Ruth has some great posts about developing reading comprehension skills for nonfiction reading.  It is such a different beast, a different kind of reading, even than reading tough literature.  I think some of us with "advanced readers" maybe don't realize that our kids - who we see whizzing through challenging novels - really do need to be taught how to read texts and other nonfiction.  I think you have to read it with them at first, model how you navigate the text, model note-taking.  I have even read and taken notes on the chapter, then had her read and take notes, then had her compare her notes to mine.  I think she found this enlightening, and it helped somewhat.

 

But what has really helped is: now I have her read with a clear, specific purpose.  For each set of readings (more like a unit or a topic, not each chapter) I give her an essay question, or set of questions, or a compare-and-contrast question, that she will be required to answer in a composition at the end of the reading.  It has made a huge difference!

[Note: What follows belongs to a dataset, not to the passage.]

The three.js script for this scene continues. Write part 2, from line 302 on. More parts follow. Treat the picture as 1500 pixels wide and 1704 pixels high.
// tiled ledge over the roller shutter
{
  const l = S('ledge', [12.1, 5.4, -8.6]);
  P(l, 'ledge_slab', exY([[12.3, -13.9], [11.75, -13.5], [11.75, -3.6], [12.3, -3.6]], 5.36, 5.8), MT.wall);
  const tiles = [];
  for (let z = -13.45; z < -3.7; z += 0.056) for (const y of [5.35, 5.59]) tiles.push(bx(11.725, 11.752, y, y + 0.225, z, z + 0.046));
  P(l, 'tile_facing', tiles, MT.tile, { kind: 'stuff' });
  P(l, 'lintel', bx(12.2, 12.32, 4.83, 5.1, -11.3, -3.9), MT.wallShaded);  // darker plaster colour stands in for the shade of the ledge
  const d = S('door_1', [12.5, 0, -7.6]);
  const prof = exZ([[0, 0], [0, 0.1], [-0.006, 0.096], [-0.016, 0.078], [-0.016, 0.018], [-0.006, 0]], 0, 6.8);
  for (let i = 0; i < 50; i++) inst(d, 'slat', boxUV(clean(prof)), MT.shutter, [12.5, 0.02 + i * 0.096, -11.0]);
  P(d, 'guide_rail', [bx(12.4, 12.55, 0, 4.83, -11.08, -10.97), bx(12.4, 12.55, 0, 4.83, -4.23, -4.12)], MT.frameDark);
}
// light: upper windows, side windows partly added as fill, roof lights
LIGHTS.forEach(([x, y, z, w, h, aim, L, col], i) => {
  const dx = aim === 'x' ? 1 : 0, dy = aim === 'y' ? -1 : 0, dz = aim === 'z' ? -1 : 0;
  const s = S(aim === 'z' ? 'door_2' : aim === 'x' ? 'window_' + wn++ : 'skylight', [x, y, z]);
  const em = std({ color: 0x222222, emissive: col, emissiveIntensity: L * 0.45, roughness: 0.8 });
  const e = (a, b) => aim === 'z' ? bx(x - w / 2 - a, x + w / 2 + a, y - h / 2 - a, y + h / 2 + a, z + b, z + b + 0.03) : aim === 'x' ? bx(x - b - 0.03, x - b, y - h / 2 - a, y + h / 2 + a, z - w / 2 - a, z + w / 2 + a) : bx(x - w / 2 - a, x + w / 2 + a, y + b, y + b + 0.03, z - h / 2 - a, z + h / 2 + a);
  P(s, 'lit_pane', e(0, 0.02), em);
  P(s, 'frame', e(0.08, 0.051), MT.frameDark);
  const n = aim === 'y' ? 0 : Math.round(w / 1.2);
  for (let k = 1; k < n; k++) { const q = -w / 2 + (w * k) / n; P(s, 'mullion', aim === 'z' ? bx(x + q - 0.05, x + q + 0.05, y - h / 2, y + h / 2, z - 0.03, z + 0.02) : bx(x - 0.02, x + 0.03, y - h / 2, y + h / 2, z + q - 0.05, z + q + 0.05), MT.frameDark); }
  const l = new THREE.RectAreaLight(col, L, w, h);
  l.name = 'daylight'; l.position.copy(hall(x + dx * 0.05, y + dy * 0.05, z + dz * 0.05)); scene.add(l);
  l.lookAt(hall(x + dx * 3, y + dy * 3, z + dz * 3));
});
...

Now as she reads, she has this set of questions, she takes notes to answer the questions, and she knows that she better take good notes, because she will use them to write a paper.  If she doesn't take good notes the first time through, she'll just have to read it again.  Having this output requirement that she knows about up front has really completely changed how she reads and takes notes.  She told me today that she loves this, because now she knows what to take notes on!

 

I love it because it's also finally achieving the holy grail of writing across the curriculum:  When she is producing a composition in history or science each week, I don't have to bother with a separate writing program, which we both like.

 

I should say that at this point, the fact that I am giving her the topic to write about is key.  It would be too hard if I said, "Go read this unit then write a paper about something you find interesting." But when I say "Read these 5 chapters and then write a paper comparing and contrasting the rise of Hitler, Mussolini, and Stalin" - and I give her a set of specific questions she needs to address in her paper - and I give it to her before she starts reading and taking notes - well, this seems to be the right amount of scaffolding that is helping her to learn to read and take notes effectively.

 

Anyway, sorry for the long post.  It's just that what you said above really resonated with me, it's how I used to feel every day, conflicted about reading aloud vs. teaching her to read to learn independently.  And this has really transformed things for us, so I thought it might be helpful.